Я сказала: Auf wiedersehen (до свиданья) и вышла из комендатуры. Быстро и бодро шагая, я шла домой. Ведь кого мне сейчас бояться? – Самую жандармерию обманула! – думаю себе. С радостью встретила я свою дочь, которая скрывалась еще на печке. Прихожу домой – моя квартирантка меня не пускает. На дворе глубокая осень. Дождь идет, холодно. Я стою с ребенком и вся дрожу. Позвала меня соседка к себе. Не успела я обогреться, заходит туда мой «друг», Фанас Коробков. «Ты чего здесь сидишь? А ну, пойдем со мной, я тебе покажу, где твоя квартира!» И с этими словами закладывает патроны в винтовку. Я иду и слышу крик соседки: «Фанас, голубчик, не стреляй ее у нас!» Заводит он меня в мою квартиру и говорит: «Вот здесь будешь пока ночевать. А завтра видно будет». И все еще старается меня пугать. В квартире я ничего не застала. То, что жандармерия мне отдала, Нина уже забрала.
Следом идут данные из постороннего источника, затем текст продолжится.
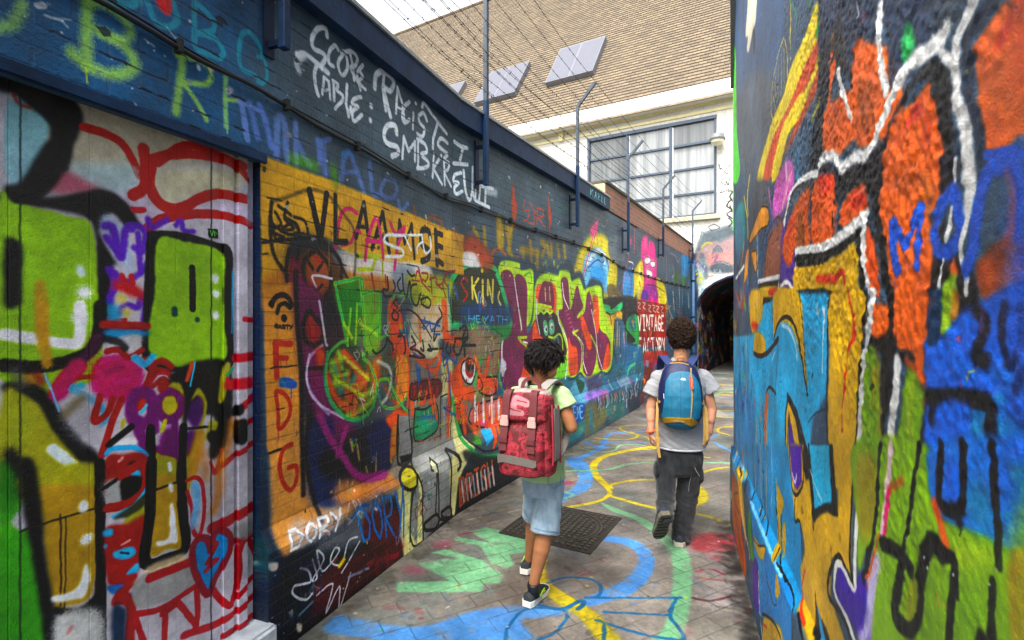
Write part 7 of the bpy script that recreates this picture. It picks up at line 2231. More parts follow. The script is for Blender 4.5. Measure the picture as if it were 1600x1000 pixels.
# ------------------------------------------------------------------ far building
bd=empty('white_building',FA(0,0),'white rendered building with steep tiled roof, wide window and dark archway','building')
bm=bmesh.new()
arch=[(.12,0),(.12,1.95)]
for k in range(1,12):
    t=math.pi*k/12; arch.append((1.62-1.5*math.cos(t),1.95+.85*math.sin(t)))
arch+=[(3.12,1.95),(3.12,0)]
TL,TR,ZE=-17.5,7.,7.5
bm.faces.new([bm.verts.new(FA(t,z)) for t,z in [(-.05,0)]+arch+[(TR,0),(TR,4.0),(-.05,4.0)]])
WT0,WT1,WZ0,WZ1=-3.15,.6,4.42,7.12
for t0,t1,z0,z1 in ((TL,-.05,0,4.0),(TL,WT0,4.0,ZE),(WT1,TR,4.0,ZE),(WT0,WT1,4.0,WZ0),(WT0,WT1,WZ1,ZE)):
    quad(bm,FA(t0,z0),FA(t1,z0),FA(t1,z1),FA(t0,z1))
def favuv(c,p): 
    v=Vector((c.x,c.y,0))-CO; return (v.dot(CD),c.z)
# window reveals
for P in ((FA(WT0,WZ0),FA(WT1,WZ0),FA(WT1,WZ0,-.2),FA(WT0,WZ0,-.2)),(FA(WT0,WZ1),FA(WT1,WZ1),FA(WT1,WZ1,-.2),FA(WT0,WZ1,-.2)),(FA(WT0,WZ0),FA(WT0,WZ1),FA(WT0,WZ1,-.2),FA(WT0,WZ0,-.2)),(FA(WT1,WZ0),FA(WT1,WZ1),FA(WT1,WZ1,-.2),FA(WT1,WZ0,-.2))): quad(bm,*P)
o=link('facade_wall',bm,M_fac,uvf=favuv); adopt(o,bd)
M_white=simple('white_render','f2efe4',.75,0,.06,6,.001,80,.7); M_cream=simple('cream_trim','d8cc98',.75,0,.15,10,.001,80,.9)
def fbox(t0,t1,z0,z1,o0,o1,name,mat,root,bev=0):
    bm=bmesh.new(); box(bm,FA(t0,z0,o0),CD*(t1-t0),CN*(o1-o0),(0,0,z1-z0))
    if bev: bmesh.ops.bevel(bm,geom=bm.edges[:],offset=bev,segments=2,affect='EDGES')
    o=link(name,bm,mat); adopt(o,root); return o
fbox(TL,TR,7.5,7.93,0,.28,'eaves',M_white,bd,.01)
fbox(TL,TR,7.43,7.498,0,.05,'string_course',M_cream,bd)
fbox(TL,TR,7.22,7.3,0,.035,'string_course',M_cream,bd)
fbox(-6.1,-6.0,5.5,7.2,0,.07,'downpipe',M_cream,bd)
fbox(-4.1,-3.95,7.2,7.45,0,.1,'bracket',M_cream,bd)
# tunnel
bm=bmesh.new(); luv=bm.loops.layers.uv.new('m'); dep=[0,-3,-6]
for a,b_ in zip(dep,dep[1:]):
    for k,(p,q) in enumerate(zip(arch,arch[1:])):
        f=quad(bm,FA(p[0],p[1],a),FA(q[0],q[1],a),FA(q[0],q[1],b_),FA(p[0],p[1],b_))
        for l,(s_,t_) in zip(f.loops,((a,k),(a,k+1),(b_,k+1),(b_,k))): l[luv].uv=(-s_,(0,1.95)[min(t_,1)]+max(0,t_-1)*.1)
f=quad(bm,FA(.1,0,-6),FA(3.2,0,-6),FA(3.2,3,-6),FA(.1,3,-6))
for l,q in zip(f.loops,((0,0),(3,0),(3,3),(0,3))): l[luv].uv=q
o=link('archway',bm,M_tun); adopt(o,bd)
bm=bmesh.new(); pts=[FA(t,z,.03) for t,z in arch[1:-1]]; tube(bm,pts,.035,6); o=link('arch_rim',bm,M_bluedark); adopt(o,bd)
# window
M_frame=simple('blue_grey_frame','3a4654',.4,.2,.1,15)
wf=fbox(WT0,WT1,WZ1-.09,WZ1,-.12,.03,'window',M_frame,bd)
def wpart(t0,t1,z0,z1,o0,o1,name,mat):
    o=fbox(t0,t1,z0,z1,o0,o1,name,mat,bd); o.parent=wf; return o
cols=[WT0,-1.89,-.63,WT1]; zr=[WZ0,5.03,5.73,6.42,WZ1-.1]
for t in (WT0,-1.93,-.67,WT1-.07): wpart(t,t+.07,WZ0,WZ1-.09,-.1,0.02 if t in(WT0,) else .0,'mullion',M_frame)
for z in zr[:-1]:
    for a,b_ in zip(cols,cols[1:]): wpart(a+.072,b_-.05,z,z+.055,-.09,-.01,'transom',M_frame)
wpart(-.55,.5,6.40,6.46,-.05,.03,'transom',M_frame)
def glassm(nm,c0,c1):
    m,nt,b=newmat(nm); tc=nd(nt,'ShaderNodeTexCoord'); mp=nd(nt,'ShaderNodeMapping'); mp.inputs['Rotation'].default_value=(0,0,R(31)); mp.inputs['Scale'].default_value=(7,.3,.25); lk(nt,tc.outputs['Object'],mp.inputs[0])
    n=nd(nt,'ShaderNodeTexNoise',Scale=1.,Detail=3.); lk(nt,mp.outputs[0],n.inputs['Vector']); r=nd(nt,'ShaderNodeMapRange'); r.inputs[1].default_value=.35; r.inputs[2].default_value=.65; lk(nt,n.outputs['Fac'],r.inputs[0])
    lk(nt,mixc(nt,r.outputs[0],c0,c1),b.inputs['Base Color']); b.inputs['Roughness'].default_value=.1; b.inputs['Specular IOR Level'].default_value=.6; return m
M_glass=glassm('curtained_glass',(.28,.29,.29),(.12,.13,.13)); M_glassd=glassm('dim_glass',(.12,.13,.13),(.04,.045,.045))
for ci,(a,b_) in enumerate(zip(cols,cols[1:])):
    for ri,(z0,z1) in enumerate(zip(zr,zr[1:])):
        bm=bmesh.new(); quad(bm,FA(a+.06,z0+.05,-.06),FA(b_-.04,z0+.05,-.06),FA(b_-.04,z1+.01,-.06),FA(a+.06,z1+.01,-.06)); o=link('pane',bm,M_glassd if (ri==3 and ci!=1) or (ri==2 and ci==0) else M_glass); adopt(o,bd); o.parent=wf
fbox(WT0-.1,WT1+.1,WZ0-.13,WZ0-.002,-.1,.12,'sill',simple('stone_sill','a8a088',.8,0,.2,12,.002,50),bd,.01)
# roof
K_=1.4; DRG=7.0; ZR=7.95
def RO(t,d,h=0):
    nrm=(Vector((0,0,1))*1-(-CN)*K_).normalized()
    v=CO+CD*t-CN*d; return Vector((v.x,v.y,ZR+K_*d))+nrm*h
bm=bmesh.new(); luv=bm.loops.layers.uv.new('m')
rows=int(DRG/.1/1.0); sl=math.sqrt(1+K_*K_)
nr=int((DRG+.45)*sl/.16)
ts=span(-26,9,2)
for i in range(nr):     # each tile course overlaps the one below
    d0=-.35+i*.16/sl; d1=d0+.16/sl
    for a,b_ in zip(ts,ts[1:]):
        f=quad(bm,RO(a,d0,.022),RO(b_,d0,.022),RO(b_,d1,.004),RO(a,d1,.004))
        for l,q in zip(f.loops,((a,i*.16),(b_,i*.16),(b_,(i+1)*.16),(a,(i+1)*.16))): l[luv].uv=q
        f=quad(bm,RO(a,d0,.022),RO(b_,d0,.022),RO(b_,d0,.004),RO(a,d0,.004))
        for l in f.loops: l[luv].uv=(a,i*.16)
M_tile,nt,b=newmat('tan_roof_tiles'); uv=uvm(nt)
bt=nd(nt,'ShaderNodeTexBrick'); bt.offset=.5
for k,v in (('Scale',1.),('Mortar Size',.009),('Mortar Smooth',.3),('Brick Width',.24),('Row Height',.16)): bt.inputs[k].default_value=v
bt.inputs['Color1'].default_value=(*S2L('786850'),1); bt.inputs['Color2'].default_value=(*S2L('54483a'),1); bt.inputs['Mortar'].default_value=(*S2L('33291e'),1); lk(nt,uv,bt.inputs['Vector'])
n=nd(nt,'ShaderNodeTexNoise',Scale=3.,Detail=8.,Roughness=.7); lk(nt,uv,n.inputs['Vector']); cc=mixc(nt,mathn(nt,'MULTIPLY',n.outputs['Fac'],.55),bt.outputs['Color'],S2L('625642')); lk(nt,cc,b.inputs['Base Color']); b.inputs['Roughness'].default_value=.8
bp=nd(nt,'ShaderNodeBump',Strength=1.,Distance=.02); lk(nt,mathn(nt,'SUBTRACT',n.outputs['Fac'],bt.outputs['Fac']),bp.inputs['Height']); lk(nt,bp.outputs[0],b.inputs['Normal'])
o=link('roof',bm,M_tile); adopt(o,bd)
bm=bmesh.new(); tube(bm,[RO(-26,DRG,.03),RO(9,DRG,.03)],.09,8); 
quad(bm,RO(-26,DRG),RO(9,DRG),RO(9,DRG+4)-Vector((0,0,11)),RO(-26,DRG+4)-Vector((0,0,11)))
o=link('ridge',bm,M_tile,uvf=lambda c,p:(c.x,c.z)); adopt(o,bd)
M_sky=simple('roof_window_glass','5c5d66',.6,0,.06,5,0,1,1.0,.2); M_skf=simple('lead_frame','6a6c74',.5,.3)
for t0,t1,d0,d1 in ((-5.15,-3.4,1.2,2.43),(-8.12,-6.36,1.16,2.3),(-11.2,-9.3,1.2,2.25)):
    bm=bmesh.new(); o_=RO(t0,d0,.02); box(bm,o_,RO(t1,d0,.02)-o_,RO(t0,d1,.02)-o_,RO(t0,d0,.2)-o_); f_=link('roof_window',bm,M_skf); adopt(f_,bd)
    tm=(t0+t1)/2
    for a,b_ in ((t0+.04,tm-.03),(tm+.03,t1-.04)):
        bm=bmesh.new(); quad(bm,RO(a,d0+.03,.204),RO(b_,d0+.03,.204),RO(b_,d1-.03,.204),RO(a,d1-.03,.204)); p_=link('pane',bm,M_sky); adopt(p_,bd); p_.parent=f_
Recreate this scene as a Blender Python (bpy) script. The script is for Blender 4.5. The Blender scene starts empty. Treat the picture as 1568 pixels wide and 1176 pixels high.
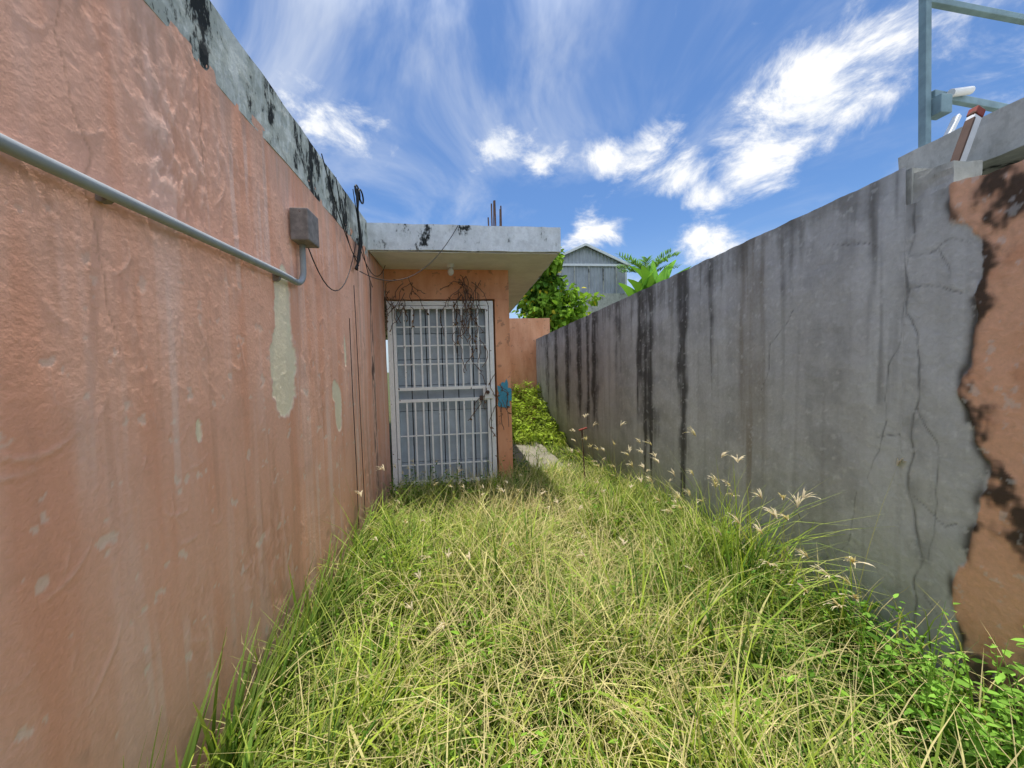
import bpy, math, random
import numpy as np
from mathutils import Matrix, Vector, noise as mnoise
random.seed(7); rng=np.random.default_rng(11)
scene=bpy.context.scene
try:
    scene.view_settings.view_transform='Standard'; scene.view_settings.look='None'; scene.view_settings.exposure=0
except Exception: pass
# ------------------------------------------------------------------ node helpers
class E:
    def __init__(s,nt,sock): s.nt=nt; s.s=sock
    def _m(s,op,a,b=None,c=None,clamp=False):
        n=s.nt.nodes.new('ShaderNodeMath'); n.operation=op; n.use_clamp=clamp
        for i,v in enumerate((a,b,c)):
            if v is None: continue
            if isinstance(v,E): s.nt.links.new(v.s,n.inputs[i])
            else: n.inputs[i].default_value=float(v)
        return E(s.nt,n.outputs[0])
    def __add__(s,o): return s._m('ADD',s,o)
    __radd__=__add__
    def __sub__(s,o): return s._m('SUBTRACT',s,o)
    def __rsub__(s,o): return s._m('SUBTRACT',o,s)
    def __mul__(s,o): return s._m('MULTIPLY',s,o)
    __rmul__=__mul__
    def __truediv__(s,o): return s._m('DIVIDE',s,o)
    def mx(s,o): return s._m('MAXIMUM',s,o)
    def mn(s,o): return s._m('MINIMUM',s,o)
    def clamp(s): return s._m('ADD',s,0.0,clamp=True)
    def sm(s,a,b):
        n=s.nt.nodes.new('ShaderNodeMapRange'); n.interpolation_type='SMOOTHSTEP'
        s.nt.links.new(s.s,n.inputs[0]); n.inputs[1].default_value=a; n.inputs[2].default_value=b
        return E(s.nt,n.outputs[0])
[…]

Настала зима. Топлива нет. Укрыться нечем. Кушать нечего. Днем я хожу по чужим квартирам греться. Я в одну квартиру, а Лида во вторую. Есть люди хорошие, дадут покушать; есть такие, что даже не пустят в квартиру. Вечером иду искать свою дочку, и мы возвращаемся в холодную квартиру, где стены усыпаны брильянтами от мороза. Много горя было пережито в эту холодную зиму.
В эту злосчастную пору я имела возможность встретиться со своими близкими соседями – Ханой Шварц, с девушкой Хаей Каган, с дочкой Шурой у моего спасителя, Гречаного Ивана Павловича. Это была не встреча, а прощанье, ибо каждую минуту я находилась в руках фашистских разбойников. Так вот с евреями виделась я несколько раз.
Настала весна. Снег тает. Солнышко поднимается выше, на душе стало веселее. 5 апреля, в воскресенье, в три часа дня, заходит ко мне полицай Яремич Иван и поздравляет меня, что я осталась жива. Я его поблагодарила. Он посидел немножко и ушел. Через час заходит он снова в пьяном виде и арестовывает меня, говорит, что меня ожидает новый допрос: «Тебя вызывает жандармерия».
– Ваня, золотко, идите, скажите, что вы меня не застали дома, а я пойду куда глаза глядят. Ох, боже! Неужели я должна проститься со светом? Неужели я в последний день вижу солнышко? Один Бог и люди знают, как пережила вот холодную и голодную зиму, и вдруг снова допрос. Пан Яремич! Неужели вы не отец своим детям, как вы можете терпеть крик вот этой маленькой измученной девочки?
Он вложил патрон и крикнул: «Два шага вперед!».
Он привел меня в полицию, запер в камеру, а сам звонит в жандармерию. Через пять минут он открывает камеру: «А ну, бери свою дочку, идем со мной на улицу. Только знай, если убежишь, я буду стрелять!» Я упала и больше ничего не слыхала, а когда пришла в себя, вижу рядом свою бедную девочку, которая сильно кричала: «Мама, мама!».
Пришел начальник полиции, начал допрашивать, кто арестовал. Я указала на Яремича. Яремич занял мое место в камере. – Эх, так это за политуру ты хотел уничтожить мою жизнь?! – проговорила я Яремичу. Я ушла домой.
На второй день вызвали Яремича в жандармерию, сняли с должности полицая, дали двадцать пять шомполов за то, что самоуправно арестовал меня. Долго я не могла успокоиться после этого ареста.
15 апреля я пошла на работу в совхоз, на высадки. Я разбрасывала буряки. Бригадир стоит с каким-то незнакомым человеком, который, прикуривая, смотрит на меня. Где-то далеко раздается эхо песни, а работа кипит. Я стараюсь набрать побольше буряков и все обращаю внимание на этого молодого парня, а он не спускает глаз с меня. Вот и звонок. Работа кончилась. Ко мне подходит молодой незнакомец и говорит: «Если хотите, идите медленно, я вас нагоню». «Хорошо, – ответила я, – я жду вас!» Я начала думать: «Неужели бригадир ему сообщил, кто я? А вдруг он какой-нибудь фашист и может меня выдать». Но все же я решила его ждать. Быстро он меня догнал. Подает мне руку и говорит: «Меня зовут Петя Богуслав». – Очень приятно! Меня звать Рая, – отвечаю ему.